Just about the time MPs had settled in Wednesday for a marathon session in the House of Commons, about 50 protesters settled in for a noisy rally in downtown Penticton.
They and others at 70 sites across Canada mounted a last-ditch effort to persuade the federal Conservative government to split up its omnibus budget implementation bill, C-38, to allow fuller scrutiny of it and the changes it will bring to 70-plus separate pieces of legislation.
Voting on 159 discreet packages of amendments proposed by opposition MPs began Wednesday and was expected to go non-stop until late Thursday or early Friday. The Conservative majority means the government’s members simply need to show up to get the bill through.

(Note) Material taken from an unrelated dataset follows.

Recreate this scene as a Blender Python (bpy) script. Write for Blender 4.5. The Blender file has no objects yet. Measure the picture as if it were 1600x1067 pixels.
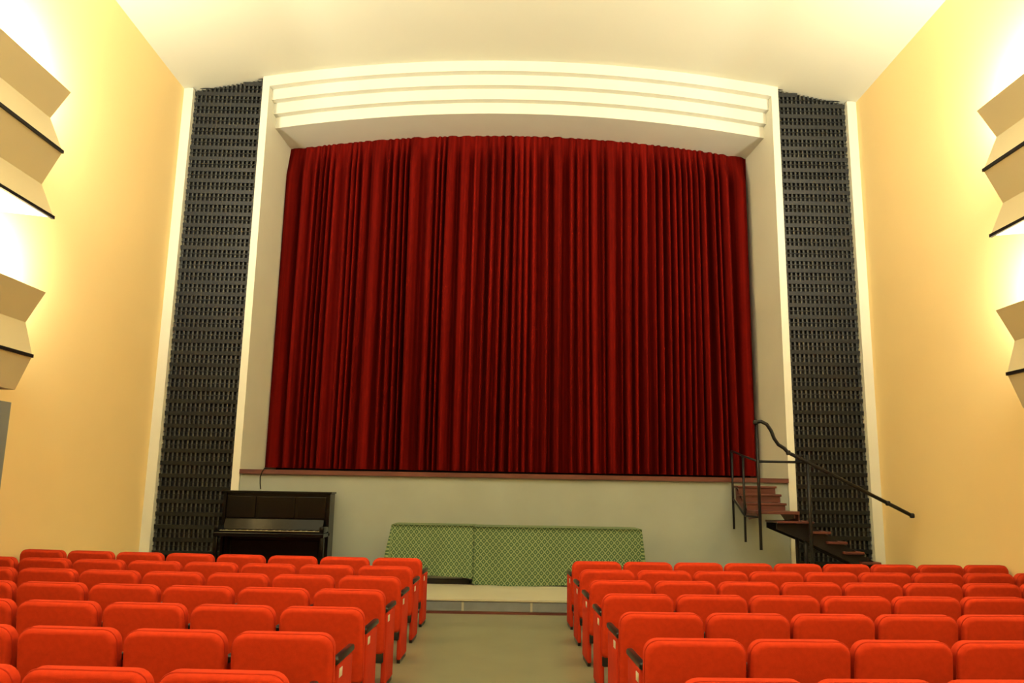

“This is probably an exercise in futility, us being here, but I want to be able to at least say to my kids, ‘I tried,” said Kristin Staley, who brought her five-year-old son, Oliver, to the protest outside Okanagan-Coquihalla MP Dan Albas’s office.
“I don’t want my son to think his vote, his opinion, doesn’t matter, and I’m here trying to fight for that.”
The stay-at-home mom said the loosening of environmental protections contained in Bill C-38 forms the basis of her concerns.
“I’m here to remind Dan Albas we won’t forget his support of this,” Staley said. “This will come back to haunt him. That’s a guarantee from a mom and son.”
Brien Strong, a first-time protester, took issue with Prime Minister Stephen Harper’s priorities.
“If Harper can spend billions on military equipment, and then cut back a few million here and there for the Coast Guard and whatnot in B.C., it’s not right,” he said.
The protesters were organized here and elsewhere by political action group Leadnow. They waved signs, chanted, banged on pots and pans, and elicited a few honks from motorists in the Nanaimo Square area.
Passer-by Darryl Stein was pleased to see the late-afternoon demonstration.
“I like to see democracy at work,” he said.
The retiree and self-described “NDP kind of man,” described the omnibus budget bill as “kind of a chicken shit way to go.”
Candis Davis, a winery manager who looked on from a nearby coffee shop patio, empathized with the protesters.
“I’ve been those people across the street, and it’s tricky. You get the odd honk from people driving by, but you don’t get the attention of Dan Albas,” she said.
“But what do you have left? This is what people can do.”